I know this is a belated entry. But it would be ‘strange’ if we do not mention at all about this year’s Nobel Prize in economics. Columbia University’s Edmund Phelps was honored the prize in the age of 1973. Since I am no macroeconomist, I can not really comment on his works.
I know that he was among those who developed the “micro foundations of macroeconomics” approach, along with his compatriots Milton Friedman and Robert Lucas who had won the Prize much earlier. He also reshaped the understanding of Philip’s Curve and the relationship between inflation and unemployment. His other contribution was in growth theory literature: the “Golden Rule” of savings and capital accumulation. (Basically, we can’t save too much!)
Here is a summary of his work. See also a very good but concise explanation about his works in the Marginal Revolution.
A week later, the Nobel committee announced that this year’s Nobel Peace Price was honored, not our President SBY, but to Dr.
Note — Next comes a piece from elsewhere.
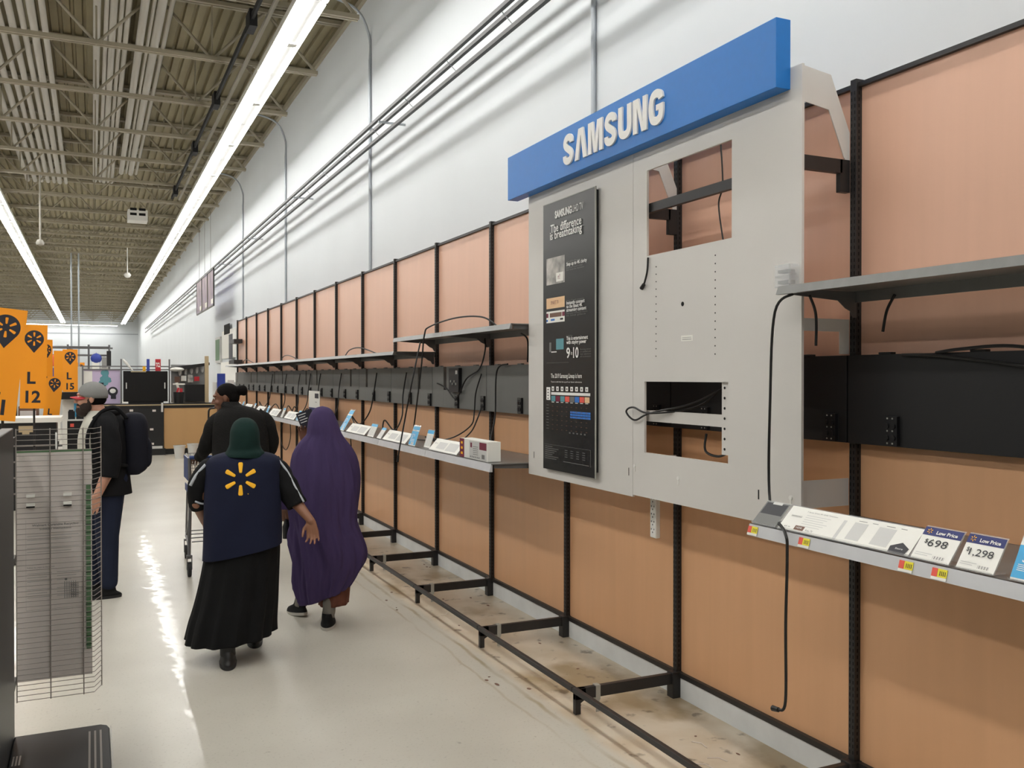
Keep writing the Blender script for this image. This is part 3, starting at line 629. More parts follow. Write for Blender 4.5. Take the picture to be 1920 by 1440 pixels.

Muhammad Yunus and an institution he established in 1976, the Grameen Bank. Here is my comment on that. One quote from my article:
… the Grameen business has worked not on a charity basis. Nor has it worked by eliminating market mechanisms. Many argue that market mechanisms are bad for the poor. This is an incorrect assumption. Poor people suffer because the market does not work. So the right thing to do, as the Grameen group has shown, is make the market work for the poor.
I also argued that, despite its success, don’t see Grameen Bank model or microfinance initiatives as a magic bullet for ending world’s poverty. Nothing is a magic bullet (that includes the so-many-priorities-at-the-end-it-has-none Millennium Development Goals, right Prof. Sachs?). This article has a similar tone.